Ces droits impliquent la légitime défense, le droit de résistance à l'oppression, la désobéissance civile, le droit d'ignorer l'État, la sécession individuelle et collective.

L’essentiel aujourd’hui, pour un sécessionniste, est de revenir au droit naturel de la grande tradition réaliste d’Aristote à Rothbard, qui établit une éthique universelle fondée sur la nature de l’homme, surplombant la morale privée de chacun et permettant d’édicter des règles sociales rationnelles, solides et minimales.

Murray Rothbard  explique l’importance d’un tel retour aux sources : « La loi naturelle est, dans son essence, une éthique profondément ‘radicale’ car elle projette l’éclairage cru et impitoyable de la raison sur le statu quo existant, lequel peut violer la loi naturelle de façon massive. Dans le domaine de la politique et de l’action de l’État, l’ensemble des normes que le Droit naturel fournit à l’homme pourrait bien entraîner une critique totale du droit positif imposé par les hommes de l’État. »

Le droit naturel, ajoute-t-il, est « une mise en cause permanente pour toute domination reposant sur la tradition aveugle ou le caprice de l’appareil d’État » (LÉthique).

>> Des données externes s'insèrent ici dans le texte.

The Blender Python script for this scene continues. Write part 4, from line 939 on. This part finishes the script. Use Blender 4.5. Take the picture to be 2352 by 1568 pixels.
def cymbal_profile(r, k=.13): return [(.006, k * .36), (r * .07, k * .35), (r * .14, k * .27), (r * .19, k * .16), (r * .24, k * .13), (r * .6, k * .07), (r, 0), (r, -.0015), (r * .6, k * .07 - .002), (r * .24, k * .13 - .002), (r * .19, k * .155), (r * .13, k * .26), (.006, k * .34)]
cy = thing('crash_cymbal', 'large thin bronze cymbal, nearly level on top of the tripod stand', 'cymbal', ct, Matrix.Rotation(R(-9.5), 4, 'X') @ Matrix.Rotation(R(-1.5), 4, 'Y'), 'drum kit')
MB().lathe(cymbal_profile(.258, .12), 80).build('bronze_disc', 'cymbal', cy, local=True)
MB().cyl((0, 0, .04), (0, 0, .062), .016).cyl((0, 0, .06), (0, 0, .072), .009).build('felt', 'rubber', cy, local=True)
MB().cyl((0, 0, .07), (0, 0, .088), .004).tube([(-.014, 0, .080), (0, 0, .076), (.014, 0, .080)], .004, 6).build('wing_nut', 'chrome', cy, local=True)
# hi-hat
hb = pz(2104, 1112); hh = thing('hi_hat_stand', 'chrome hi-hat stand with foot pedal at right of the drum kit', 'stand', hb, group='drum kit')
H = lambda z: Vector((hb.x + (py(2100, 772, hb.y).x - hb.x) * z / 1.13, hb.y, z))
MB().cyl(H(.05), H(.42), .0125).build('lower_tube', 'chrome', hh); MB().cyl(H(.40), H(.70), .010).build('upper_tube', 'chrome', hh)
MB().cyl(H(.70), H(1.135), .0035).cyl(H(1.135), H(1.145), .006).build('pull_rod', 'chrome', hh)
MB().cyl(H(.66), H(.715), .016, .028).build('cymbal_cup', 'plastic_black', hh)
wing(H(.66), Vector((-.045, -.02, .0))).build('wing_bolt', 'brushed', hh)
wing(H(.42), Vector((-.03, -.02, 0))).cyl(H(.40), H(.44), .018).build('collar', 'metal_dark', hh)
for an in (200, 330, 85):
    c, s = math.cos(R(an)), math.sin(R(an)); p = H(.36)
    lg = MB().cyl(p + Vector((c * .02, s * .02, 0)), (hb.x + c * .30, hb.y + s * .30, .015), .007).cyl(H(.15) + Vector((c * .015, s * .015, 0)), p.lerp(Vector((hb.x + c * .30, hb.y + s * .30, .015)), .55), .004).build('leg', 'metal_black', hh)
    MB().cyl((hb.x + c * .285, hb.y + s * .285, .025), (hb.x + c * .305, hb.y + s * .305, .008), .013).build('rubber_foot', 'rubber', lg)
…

Le droit naturel doit être l’étalon des lois et des institutions. C’est en ce sens qu’il est révolutionnaire et hautement subversif. C’est la nitroglycérine du juge Fulton ! Nous fondant sur le droit naturel, nous sommes en mesure de remettre en cause tout l’ordre actuel, établi sur des injustices, et de remettre sur ses pieds une société humaine qui marche depuis des lustres sur la tête. L’État qui ne respecte pas le droit naturel doit disparaître.